A Witch’s Curse Destroys a Town
A Witch’s Curse Destroys a Town
Although legend says that the town of Burkittsville, Maryland has suffered from a vengeful witch’s curse since 1780, residents say the curse began in 1999, with the production of The Blair Witch Project.
Quote: “In October of 1994, three student filmmakers disappeared in the woods near Burkittsville, Maryland, while shooting a documentary called The Blair Witch Project. A year later their footage was found.”
These stark words began the movie The Blair Witch Project and touched off one of the biggest fact-fiction controversies since the 1938 radio broadcast of War of the Worlds.
Local legend tells the tale of Elly Kedward, who lived in Blair Township, Maryland, in 1785. Accused of preying upon neighborhood children, she was tried as a witch and banished. Over the next 150 years, the cursed town, later renamed Burkittsville, was the site of numerous murders, mutilations, and disappearances, all of which were blamed on the so-called “Blair Witch.”
Hearing these tales, film students Heather Donahue, Joshua Leonard, and Michael Williams went to Burkittsville in 1994 to film a documentary about the Blair Witch. They entered the woods on October 21 and never came out. A year later, a duffel bag containing their cameras, film, and journals was found buried under the foundation of a 100-year old cabin.
The Blair Witch Project Opened to general release on July 16th, 1999, and was purported to be a compilation of the missing students’ footage. The completely fictional work was the brainchild of struggling film-makers Daniel Myrick and Eduardo Sanchez who created the backstory, wrote the 35-page script, and directed the mostly improvisational film.
They hired three previously unknown actors and told them only that they would be involved in a movie project about fear and that, quote, “safety is our concern… your comfort is not.” They took the actors to Maryland’s Black Hills State Park, gave them cameras to record their actions and reactions, and used GPS navigators to guide the trio through the movie’s narrative, gradually depriving them of food, sleep, and comfortable shelter.
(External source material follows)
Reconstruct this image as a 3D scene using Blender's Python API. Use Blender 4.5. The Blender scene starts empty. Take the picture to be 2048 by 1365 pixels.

Unlike other contemporary horror movies, The Blair Witch Project has no on-screen bogeyman but instead relies on piles of rocks, the infamous “stickman” figures, and babies’ cries to strike fear in the hearts of its protagonists, and audiences.
The film’s video-verite style, and the actors’ seemingly real fear and frustration heighten the movie’s tension. What really snagged imaginations, however, was the overlap between the movie and the real world, helped by its documentary style, extensive mythology, and familiar locations. The preponderance of “evidence” forced even savvy viewers to question their assumptions of fact and fiction.
Myrick and Sanchez didn’t foresee the problems that they would create with their cross-over into reality. Even the Internet Movie Database had, rather ominously, listed the three actors as “missing, presumed dead” prior to the film’s release. The statement was changed when post-release media interviews showed the trio to be alive and thriving, a fact that still didn’t convince everyone.
Gawkers and vandals besieged Burkittsville, looking for truth about the Blair Witch. A group of townspeople posted an online statement that refuted the legend, the film’s geography, and other facts. When locals started to harass the sheriff’s department about the purported 33,000-hour search that was instituted to find the filmmakers, it also published an online rebuttal.
To be clear, Myrick and Sanchez MADE UP The Blair Witch Project and they readily admit it. There is no legend of the Blair Witch. Elly Kedward is a fictional character. Blair Township, Maryland, never existed. Despite these facts, there are some who continue to insist that the story is true.